Esa noche, el protagonista era Leonardo Sbaraglia, actor argentino de trayectoria impecable. Desde sus inicios en Buenos Aires en los años 80, Sbaraglia se ha consolidado como uno de los grandes intérpretes del cine y el teatro hispano. Con más de tres décadas de carrera, ha trabajado junto a directores como Pedro Almodóvar, Marcelo Piñeyro y Álex de la Iglesia, destacándose por su intensidad, su sensibilidad y esa capacidad de llenar el escenario con apenas una mirada.
Los días perfectos
Una silla. Una pantalla. Y Sbaraglia. Nada más. Nada menos.
Durante más de una hora, el actor nos llevó de la mano por los laberintos del amor y la memoria. Inspirado en las cartas que el escritor William Faulkner enviaba a su amante Meta Carpenter, el protagonista revisa su propio matrimonio, sus 17 años de convivencia, los sueños, los desencuentros y las pequeñas rutinas que van tejiendo la vida de pareja.

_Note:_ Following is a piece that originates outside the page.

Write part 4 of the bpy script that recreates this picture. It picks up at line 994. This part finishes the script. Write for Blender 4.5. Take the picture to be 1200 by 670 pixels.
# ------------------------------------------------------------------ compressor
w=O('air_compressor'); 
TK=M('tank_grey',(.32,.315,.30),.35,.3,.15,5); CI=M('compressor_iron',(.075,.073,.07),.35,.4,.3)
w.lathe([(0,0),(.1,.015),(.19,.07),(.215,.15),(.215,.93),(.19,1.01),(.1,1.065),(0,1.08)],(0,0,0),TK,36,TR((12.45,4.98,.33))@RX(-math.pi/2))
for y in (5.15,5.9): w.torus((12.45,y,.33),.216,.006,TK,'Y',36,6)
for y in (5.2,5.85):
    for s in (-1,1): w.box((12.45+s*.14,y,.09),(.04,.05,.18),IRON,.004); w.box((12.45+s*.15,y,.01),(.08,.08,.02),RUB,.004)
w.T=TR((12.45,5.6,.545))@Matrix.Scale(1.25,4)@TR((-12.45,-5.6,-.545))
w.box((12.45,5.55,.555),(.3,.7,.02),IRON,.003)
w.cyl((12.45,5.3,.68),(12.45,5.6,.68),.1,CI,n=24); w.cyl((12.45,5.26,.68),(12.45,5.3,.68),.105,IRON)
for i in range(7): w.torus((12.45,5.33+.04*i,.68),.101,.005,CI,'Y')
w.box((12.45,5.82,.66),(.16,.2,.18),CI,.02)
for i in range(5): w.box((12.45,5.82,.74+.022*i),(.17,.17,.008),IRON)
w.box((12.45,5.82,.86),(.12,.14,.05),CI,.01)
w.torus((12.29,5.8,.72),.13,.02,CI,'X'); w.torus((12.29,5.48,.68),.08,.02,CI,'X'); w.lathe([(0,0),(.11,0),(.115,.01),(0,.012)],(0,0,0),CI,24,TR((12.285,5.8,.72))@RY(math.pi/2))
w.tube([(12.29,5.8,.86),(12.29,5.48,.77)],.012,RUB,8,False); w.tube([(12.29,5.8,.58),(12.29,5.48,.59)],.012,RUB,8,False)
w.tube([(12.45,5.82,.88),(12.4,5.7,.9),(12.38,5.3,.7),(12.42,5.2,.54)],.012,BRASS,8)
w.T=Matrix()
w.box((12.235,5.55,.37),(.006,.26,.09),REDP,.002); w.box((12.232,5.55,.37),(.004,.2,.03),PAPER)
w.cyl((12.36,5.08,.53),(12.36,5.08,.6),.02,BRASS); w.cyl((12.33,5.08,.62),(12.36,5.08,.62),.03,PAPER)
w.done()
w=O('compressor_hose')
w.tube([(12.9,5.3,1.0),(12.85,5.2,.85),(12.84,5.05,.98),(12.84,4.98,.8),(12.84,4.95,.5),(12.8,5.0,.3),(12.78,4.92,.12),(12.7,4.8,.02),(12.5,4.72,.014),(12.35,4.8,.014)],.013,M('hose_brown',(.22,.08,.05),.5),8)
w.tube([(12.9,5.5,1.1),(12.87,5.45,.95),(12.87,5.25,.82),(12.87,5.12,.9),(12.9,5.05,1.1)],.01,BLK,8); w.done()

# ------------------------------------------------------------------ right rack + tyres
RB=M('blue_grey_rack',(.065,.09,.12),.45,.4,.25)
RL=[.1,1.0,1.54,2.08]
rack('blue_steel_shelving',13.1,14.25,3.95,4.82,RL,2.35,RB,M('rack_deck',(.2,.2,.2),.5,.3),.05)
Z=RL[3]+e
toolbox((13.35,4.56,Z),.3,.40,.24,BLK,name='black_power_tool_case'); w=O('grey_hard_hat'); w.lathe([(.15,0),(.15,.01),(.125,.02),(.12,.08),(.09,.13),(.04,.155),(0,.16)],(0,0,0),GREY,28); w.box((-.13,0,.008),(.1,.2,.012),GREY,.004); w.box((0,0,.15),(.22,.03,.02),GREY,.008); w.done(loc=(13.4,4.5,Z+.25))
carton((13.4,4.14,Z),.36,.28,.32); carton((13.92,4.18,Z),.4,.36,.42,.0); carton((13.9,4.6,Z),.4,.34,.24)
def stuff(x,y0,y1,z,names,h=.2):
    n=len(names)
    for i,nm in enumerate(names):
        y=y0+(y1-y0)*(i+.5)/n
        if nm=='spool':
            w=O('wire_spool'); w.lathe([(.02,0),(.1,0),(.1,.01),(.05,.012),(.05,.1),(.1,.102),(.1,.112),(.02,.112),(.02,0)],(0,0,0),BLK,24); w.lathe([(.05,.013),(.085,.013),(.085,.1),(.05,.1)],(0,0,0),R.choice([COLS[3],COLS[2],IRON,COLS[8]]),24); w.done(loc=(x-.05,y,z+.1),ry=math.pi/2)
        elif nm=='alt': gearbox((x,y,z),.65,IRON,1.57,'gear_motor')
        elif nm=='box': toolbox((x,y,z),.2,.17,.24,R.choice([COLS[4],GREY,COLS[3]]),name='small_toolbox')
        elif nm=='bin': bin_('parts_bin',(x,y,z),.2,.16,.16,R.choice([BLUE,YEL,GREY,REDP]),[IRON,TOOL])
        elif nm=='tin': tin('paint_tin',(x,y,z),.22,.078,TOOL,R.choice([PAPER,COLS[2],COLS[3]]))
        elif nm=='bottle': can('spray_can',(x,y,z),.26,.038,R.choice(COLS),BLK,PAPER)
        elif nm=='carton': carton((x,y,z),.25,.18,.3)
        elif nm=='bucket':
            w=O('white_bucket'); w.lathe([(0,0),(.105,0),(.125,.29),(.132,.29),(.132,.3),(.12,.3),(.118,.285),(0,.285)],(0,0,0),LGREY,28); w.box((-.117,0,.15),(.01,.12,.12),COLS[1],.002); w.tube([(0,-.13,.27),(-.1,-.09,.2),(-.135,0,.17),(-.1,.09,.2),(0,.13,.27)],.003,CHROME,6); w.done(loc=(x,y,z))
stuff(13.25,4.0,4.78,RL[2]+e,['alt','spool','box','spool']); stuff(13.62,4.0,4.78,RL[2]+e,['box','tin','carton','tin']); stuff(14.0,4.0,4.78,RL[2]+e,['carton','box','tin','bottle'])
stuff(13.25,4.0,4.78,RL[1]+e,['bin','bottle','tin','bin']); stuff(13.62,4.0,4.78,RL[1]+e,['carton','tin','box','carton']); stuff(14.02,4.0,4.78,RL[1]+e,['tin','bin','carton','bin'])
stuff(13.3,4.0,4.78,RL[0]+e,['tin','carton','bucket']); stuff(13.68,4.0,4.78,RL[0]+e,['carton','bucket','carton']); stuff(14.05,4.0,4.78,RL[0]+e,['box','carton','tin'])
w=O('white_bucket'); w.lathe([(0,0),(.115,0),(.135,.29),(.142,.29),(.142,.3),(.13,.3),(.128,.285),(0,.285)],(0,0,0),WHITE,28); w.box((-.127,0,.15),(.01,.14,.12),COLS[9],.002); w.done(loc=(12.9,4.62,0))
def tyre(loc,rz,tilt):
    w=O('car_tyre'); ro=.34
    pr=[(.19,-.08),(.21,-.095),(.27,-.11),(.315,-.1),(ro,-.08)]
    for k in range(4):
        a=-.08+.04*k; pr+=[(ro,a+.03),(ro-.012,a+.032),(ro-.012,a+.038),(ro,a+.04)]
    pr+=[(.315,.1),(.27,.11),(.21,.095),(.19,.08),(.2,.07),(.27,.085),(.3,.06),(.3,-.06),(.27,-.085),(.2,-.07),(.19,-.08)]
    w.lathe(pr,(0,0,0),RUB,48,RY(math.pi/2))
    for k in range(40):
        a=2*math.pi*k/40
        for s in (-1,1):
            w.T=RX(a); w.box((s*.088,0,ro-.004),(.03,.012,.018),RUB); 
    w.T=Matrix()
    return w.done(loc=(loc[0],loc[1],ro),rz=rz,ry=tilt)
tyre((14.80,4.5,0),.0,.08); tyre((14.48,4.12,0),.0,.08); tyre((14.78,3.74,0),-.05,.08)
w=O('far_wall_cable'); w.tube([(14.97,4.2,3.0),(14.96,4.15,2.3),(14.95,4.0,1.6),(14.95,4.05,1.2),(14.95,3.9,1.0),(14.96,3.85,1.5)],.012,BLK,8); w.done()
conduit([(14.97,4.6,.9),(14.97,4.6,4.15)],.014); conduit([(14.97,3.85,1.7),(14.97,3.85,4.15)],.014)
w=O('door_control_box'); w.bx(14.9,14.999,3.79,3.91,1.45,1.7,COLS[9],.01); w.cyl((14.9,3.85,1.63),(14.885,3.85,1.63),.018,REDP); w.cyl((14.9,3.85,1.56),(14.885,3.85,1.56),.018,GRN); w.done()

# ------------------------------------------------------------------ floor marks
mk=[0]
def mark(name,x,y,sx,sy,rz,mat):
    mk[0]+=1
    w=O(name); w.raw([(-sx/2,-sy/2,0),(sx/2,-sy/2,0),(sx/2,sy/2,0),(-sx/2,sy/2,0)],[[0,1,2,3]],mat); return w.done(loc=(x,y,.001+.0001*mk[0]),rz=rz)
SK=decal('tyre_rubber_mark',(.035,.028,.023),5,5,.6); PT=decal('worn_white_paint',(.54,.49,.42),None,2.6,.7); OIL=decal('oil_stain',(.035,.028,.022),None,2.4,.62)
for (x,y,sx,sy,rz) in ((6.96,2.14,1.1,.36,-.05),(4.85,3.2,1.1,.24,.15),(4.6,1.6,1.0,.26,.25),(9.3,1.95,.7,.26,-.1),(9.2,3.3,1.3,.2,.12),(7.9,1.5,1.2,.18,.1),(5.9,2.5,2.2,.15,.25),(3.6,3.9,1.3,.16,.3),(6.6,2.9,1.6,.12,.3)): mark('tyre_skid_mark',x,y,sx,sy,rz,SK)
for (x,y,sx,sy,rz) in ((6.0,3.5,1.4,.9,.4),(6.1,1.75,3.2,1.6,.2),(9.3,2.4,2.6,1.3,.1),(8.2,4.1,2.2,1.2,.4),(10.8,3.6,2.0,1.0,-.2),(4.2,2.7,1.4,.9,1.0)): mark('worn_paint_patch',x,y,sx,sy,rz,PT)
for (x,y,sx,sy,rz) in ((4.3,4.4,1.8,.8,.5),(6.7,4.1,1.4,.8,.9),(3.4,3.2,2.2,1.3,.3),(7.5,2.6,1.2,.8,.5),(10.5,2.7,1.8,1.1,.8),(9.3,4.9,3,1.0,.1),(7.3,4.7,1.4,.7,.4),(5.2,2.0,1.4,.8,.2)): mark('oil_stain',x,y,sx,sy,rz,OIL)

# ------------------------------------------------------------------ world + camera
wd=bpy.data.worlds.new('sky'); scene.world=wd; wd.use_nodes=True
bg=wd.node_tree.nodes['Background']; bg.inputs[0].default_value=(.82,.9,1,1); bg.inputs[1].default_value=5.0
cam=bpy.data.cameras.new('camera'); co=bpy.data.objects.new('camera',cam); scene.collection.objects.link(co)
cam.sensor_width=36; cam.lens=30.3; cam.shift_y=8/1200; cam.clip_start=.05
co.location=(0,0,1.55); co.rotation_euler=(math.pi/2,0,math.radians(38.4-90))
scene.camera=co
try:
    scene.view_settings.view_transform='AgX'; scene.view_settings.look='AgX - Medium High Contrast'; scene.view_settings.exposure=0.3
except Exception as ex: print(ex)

Entre luces tenues y silencios calculados, nos reconocimos todos: en la nostalgia de lo perdido, en la dulzura de lo cotidiano, en la sonrisa que llega cuando el amor se vuelve costumbre pero sigue siendo refugio.
Sbaraglia se adueñó del escenario con una honestidad desarmante. Cada palabra, cada gesto, era una confesión compartida. En más de una oportunidad, Lorena y yo nos miramos con una sonrisa cómplice, como si cada frase nos hablara directamente.

El epílogo de una noche perfecta
Al salir del teatro, el aire otoñal volvió a envolvernos. Caminamos sin prisa, buscando un bar donde prolongar la charla. Pedimos otra copa, y entre el vino y las luces amarillas de las farolas, seguimos hablando de la obra, de los amores que fueron, de los que aún quedan por venir.
Porque si algo nos enseñó “Los días perfectos” es que no hay que esperar a que todo sea perfecto para ser feliz.
A veces basta con una llamada inesperada, una amiga, una función de teatro… y un vino compartido en una noche de otoño madrileño.